To be eligible for subsidies, NEV's (BEV and HEV's) must now have a driving range of at least 250km, compared with 150km in 2018. National subsidies have declined by more than 50%, whereas local subsidies will be eliminated completely after a three-month transition period.

Subsidies for BEV's (battery electric vehicles) with a driving range of 400km and above will be halved from RMB 50k (US$ 7.4k) to RMB 25k (US$ 3.7k). Subsidies for BEV's with a driving range between 250km to 400km will be reduced to RMB 18k (US$2.7k).

As China is the dominating market for EVs, this policy will have a major impact on the whole industry. In the short-term it will definitely lead to less demand for electric vehicles. This will have a negative impact on the whole value chain.

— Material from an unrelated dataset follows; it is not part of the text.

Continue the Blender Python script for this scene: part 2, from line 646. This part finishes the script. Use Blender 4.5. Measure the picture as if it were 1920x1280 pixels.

In addition, it will lead to consolidation, because only battery producers can survive, which have state-of-the-art technologies. Therefore battery producers must invest in research and development, including optimising battery manufacturing processes. In the long-term this will raise the competitiveness of Chinese battery producers.

It is also an indication, that Chinese producers are able to compete with leading groups in the industry from Korea and Japan, as of today.

China’s NEV credit system puts also pressure on OEM's. They are faced with fines, but at the same time have to look for increasing market share.